For some people who are rushing, the music is a background hum. Every week, people thank me, and it is such a surprising, humbling thing. The streets give me access to people, and music is the medium. It amazes me the respect people have for musicians - it is a part of spirituality I suppose.

If I miss a week, people enquire anxiously - “were you sick?” People walk over to me in shops, mentioning a particular tune and asking for the name of it.

Talking to street-people - paper sellers, window cleaners, street-traders and other buskers, I get a feel for what makes people tick. People tell me little bits about their lives and difficulties. The more political I become, the more political my role is. The streets have informed my politics. (Most musicians develop their talents and tour other countries. I had family, I didn't work enough on the music so I get to stay here - great!)

Experiencing harassment

Most of the buskers are male. How strange then that most of the harassment I experience is from young males - glaring, sneering and throwing things. Bringing heterosexuality into question. If sexism were addressed on a global scale, racism and homophobia would collapse, that's my thought as I play tunes like The Butterfly, King of the Fairies and suchlike.

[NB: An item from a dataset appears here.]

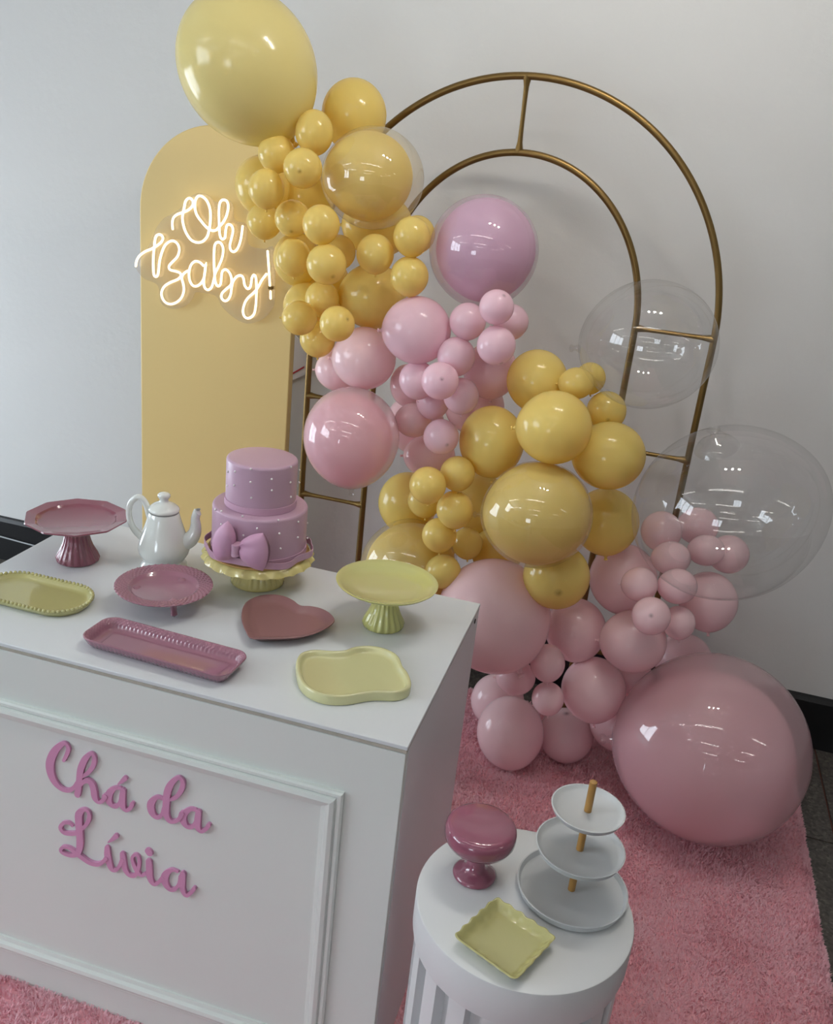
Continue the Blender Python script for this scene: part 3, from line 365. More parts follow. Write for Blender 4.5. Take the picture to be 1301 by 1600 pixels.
def terrazzo():
    m, nt, p, o = mat('dark_terrazzo')
    tc = node(nt, 'ShaderNodeTexCoord')
    v = node(nt, 'ShaderNodeTexVoronoi'); v.inputs['Scale'].default_value = 130
    n = node(nt, 'ShaderNodeTexNoise'); n.inputs['Scale'].default_value = 60; n.inputs['Detail'].default_value = 6
    rp = node(nt, 'ShaderNodeValToRGB')
    e = rp.color_ramp.elements
    e[0].position = 0.0; e[0].color = (0.012, 0.011, 0.010, 1)
    e[1].position = 1.0; e[1].color = (0.20, 0.18, 0.155, 1)
    x = e.new(0.45); x.color = (0.06, 0.054, 0.047, 1)
    x = e.new(0.7); x.color = (0.10, 0.09, 0.078, 1)
    mx = node(nt, 'ShaderNodeMix', data_type='RGBA'); mx.inputs[0].default_value = 0.45
    L = nt.links.new
    L(tc.outputs['Object'], v.inputs['Vector']); L(tc.outputs['Object'], n.inputs['Vector'])
    L(v.outputs['Color'], rp.inputs[0])
    rp2 = node(nt, 'ShaderNodeValToRGB')
    rp2.color_ramp.elements[0].position = 0.3; rp2.color_ramp.elements[0].color = (0.03, 0.027, 0.023, 1)
    rp2.color_ramp.elements[1].position = 0.7; rp2.color_ramp.elements[1].color = (0.12, 0.105, 0.09, 1)
    L(n.outputs['Fac'], rp2.inputs[0])
    L(rp.outputs[0], mx.inputs[6]); L(rp2.outputs[0], mx.inputs[7])
    L(mx.outputs[2], p.inputs['Base Color'])
    p.inputs['Roughness'].default_value = 0.5
    return m
M['terrazzo'] = terrazzo()

# ------------------------------------------------------------------ mesh helpers
class MB:
    """collects shapes; build() links them as ONE mesh object"""
    def __init__(self):
        self.v, self.f = [], []
    def add(self, v, f):
        k = len(self.v)
        self.v += [tuple(p) for p in v]
        self.f += [tuple(i + k for i in q) for q in f]
        return self
    def box(self, x0, x1, y0, y1, z0, z1):
        v = [(x, y, z) for x in (x0, x1) for y in (y0, y1) for z in (z0, z1)]
        return self.add(v, [(0, 1, 3, 2), (4, 6, 7, 5), (0, 4, 5, 1), (2, 3, 7, 6), (0, 2, 6, 4), (1, 5, 7, 3)])
    def lathe(self, prof, n=48, rmod=None, zmod=None, c=(0, 0, 0)):
        v, f = [], []
        m = len(prof)
        for k, (r, z) in enumerate(prof):
            for i in range(n):
                th = 2 * PI * i / n
                rr = r * (rmod(th, k) if rmod else 1)
                zz = z + (zmod(th, k) if zmod else 0)
                v.append((c[0] + rr * math.cos(th), c[1] + rr * math.sin(th), c[2] + zz))
        for k in range(m - 1):
            for i in range(n):
                j = (i + 1) % n
                f.append((k * n + i, k * n + j, (k + 1) * n + j, (k + 1) * n + i))
        if prof[0][0] > 1e-6: f.append(tuple(range(n))[::-1])
        if prof[-1][0] > 1e-6: f.append(tuple((m - 1) * n + i for i in range(n)))
        return self.add(v, f)
    def tube(self, pts, rad, n=10, sub=4, closed=False, flat=1.0):
        P = smooth(pts, sub, closed)
        R = rad if isinstance(rad, (list, tuple)) else [rad] * len(pts)
        R = [q[0] for q in smooth([(r, 0, 0) for r in R], sub, closed)]
        T = []
        N = len(P)
        for i in range(N):
            a = P[(i - 1) % N] if (closed or i > 0) else P[i]
            b = P[(i + 1) % N] if (closed or i < N - 1) else P[i]
            T.append((Vector(b) - Vector(a)).normalized())
        u = T[0].orthogonal().normalized()
        v, f = [], []
        for i in range(N):
            u = (u - T[i] * u.dot(T[i])).normalized()
            w = T[i].cross(u)
            for j in range(n):
                a = 2 * PI * j / n
                v.append(Vector(P[i]) + (u * math.cos(a) + w * math.sin(a) * flat) * R[i])
        for i in range(N if closed else N - 1):
            i2 = (i + 1) % N
            for j in range(n):
                j2 = (j + 1) % n
                f.append((i * n + j, i * n + j2, i2 * n + j2, i2 * n + j))
        if not closed:
            v.append(Vector(P[0]) - T[0] * R[0] * 0.7); k = len(v) - 1
            for j in range(n): f.append((k, (j + 1) % n, j))
            v.append(Vector(P[-1]) + T[-1] * R[-1] * 0.7); k = len(v) - 1
            o = (N - 1) * n
            for j in range(n): f.append((k, o + j, o + (j + 1) % n))
        return self.add(v, f)
    def ball(self, c, r, n=10, m=6):
        prof = [(r * math.sin(PI * k / m), -r * math.cos(PI * k / m)) for k in range(m + 1)]
        return self.lathe(prof, n, c=c)
    def rings(self, rings, cap0=True, cap1=True):
        """loft through equal-length closed rings of points"""
        n = len(rings[0])
        v = [p for r in rings for p in r]
        f = []
        for k in range(len(rings) - 1):
            for i in range(n):
                j = (i + 1) % n
                f.append((k * n + i, k * n + j, (k + 1) * n + j, (k + 1) * n + i))
        if cap0: f.append(tuple(range(n))[::-1])
        if cap1: f.append(tuple((len(rings) - 1) * n + i for i in range(n)))
        return self.add(v, f)
    def prism(self, pts, y0, y1):
        """outline in x,z thickened along y"""
        return self.rings([[(x, y0, z) for x, z in pts], [(x, y1, z) for x, z in pts]])
    def mesh(self, name, material, flat=False, angle=40):
        me = bpy.data.meshes.new(name)
        me.from_pydata(self.v, [], self.f)
        bm = bmesh.new(); bm.from_mesh(me)
        bmesh.ops.remove_doubles(bm, verts=bm.verts, dist=1e-6)
        bmesh.ops.recalc_face_normals(bm, faces=bm.faces)
        bm.to_mesh(me); bm.free()
        if not flat:
            me.polygons.foreach_set('use_smooth', [True] * len(me.polygons))
            me.set_sharp_from_angle(angle=math.radians(angle))
        me.materials.append(M[material])
        return me
    def build(self, name, material, parent=None, flat=False, bevel=0.0, angle=40, label=None, kind=None):
        o = bpy.data.objects.new(name, self.mesh(name, material, flat, angle))
        COL.objects.link(o)
        if parent: o.parent = parent
        if bevel:
            b = o.modifiers.new('bevel', 'BEVEL'); b.width = bevel; b.segments = 2; b.limit_method = 'ANGLE'
        if label: o['label'] = label
        if kind: o['kind'] = kind
        return o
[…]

What people see is a fair-haired woman with glasses sitting on a stool playing the concertina and tapping her foot to the music, seemingly in a trance. Yes, the music is calming but all my senses are alert and I see people in all their guises, off-guard. People-watching is a great perk!

No to Nice!

To be known from the “No to Nice” campaign* can be a strength. I had to learn to sharpen my verbal skills on the streets in disputes with aggressive beggars, and other buskers setting up too close, so that I had to develop confidence and shed my anger. That experience has enabled me to have little political discussions with regular passers-by, give messages now and again to nice Americans (three in the last eleven days) about where 30% of their taxes are going.

We are ashamed, too, that our so-called leader offered the US the use of Shannon Airport for refuelling on their way to bombing Afghanistan. I talk to the other “Europeans” about how the Nice Treaty and the Rapid Reaction Force have to be resisted, and give them information leaflets.

Walk with music

The life on the street is tough and rewarding. Rain is bad - no shelter or canopy on the streets. So are road works, aggressive beggars, and opportunistic thieves who have no respect. It is a solitary occupation because the motivation comes from the self so it is a pleasure meeting somebody like a Japanese harper who is happy to play some music with me, swapping tunes and doing a few gigs together.

It is a nice thought, sending all that music out into the atmosphere. Walk on an empty street, then walk again when music is being played and the whole street is transformed, people are transformed. Culture is the opposite of war, I think.

Note: * The "No to Nice Campaign" worked to persuade Irish citizens to vote against the Nice Treaty in the 2001 Irish referendum. One of the major reasons for opposing Ireland's joining concerned the treaty's enabling of a more integrated militarised Europe. The campaign was also closely linked with the "No to NATO" campaign.

Mary Begley is a parent and grandparent, an Irish-speaking Kerry woman, resident in Dublin, playing music in the pubs and streets and opposing war everywhere.